Transportation headlines, Tuesday, May 1

Here is a look at some of the transportation headlines gathered by us and the Metro Library. The full list of headlines is posted on the Library’s Headlines blog, which you can also access via email subscription or RSS feed.

It’s been a busy past few days at Metro and we’ve skipped some good headlines. So let’s play catch up…

L.A.’s transit dreams coming true? (The Architect’s Newspaper)

This review of the Expo Line praises the unified design of the stations all the way down the line and the views. Reviewer Alissa Walker says the new line, however, deserves better looking rail cars than what is currently being used.

Scenes from Expo Line, day one (Curbed LA)

Nice photo essay from Saturday.

A low-cost way of improving transit (Grist)

How? Make it fun and whimsical, says this blog post — citing a new e-book titled Making Transit Fun. Among some ideas: putting singers on transit (in Portland in the video below), making bus shelters look giant pieces of fruit, putting slides in subway stations for those who don’t want to take the stairs.

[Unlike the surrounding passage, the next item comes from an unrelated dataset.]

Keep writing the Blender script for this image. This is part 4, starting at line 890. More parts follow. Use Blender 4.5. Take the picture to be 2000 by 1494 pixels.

Cars, trains and partisan posturing (New York Times)

This editorial castigates the House of Representatives for refusing to put forth a transportation bill that would continue funding at present levels and help sustain 2.9 million jobs. Instead, the Republican-led House is bent on using the bill to advance other parts of their agenda, such as securing an approval for the Keystone oil pipeline from Canada to Texas.

1 reply

  1. The best way to improve transit IMO is to increase civility: fewer people pushing to get out or in, people actually moving to the back of the bus, people talking softly on their cell phones if they have to talk at all while riding, turning off the Transit TV on the buses, people not eating aromatic foods on the train, and so on. Putting a singer on a bus or train sounds cute for the tourists but it’s a nightmare if you don’t like that kind of music and as a commuter you have to listen to it. What would make it more fun is adequate platform seating, additional signage at the bus stops for major destinations, and perhaps a handout on “fun things to do with kids on the train”. It’s not entertainment. If people want to be entertained they can talk to each other. Revolutionary thought.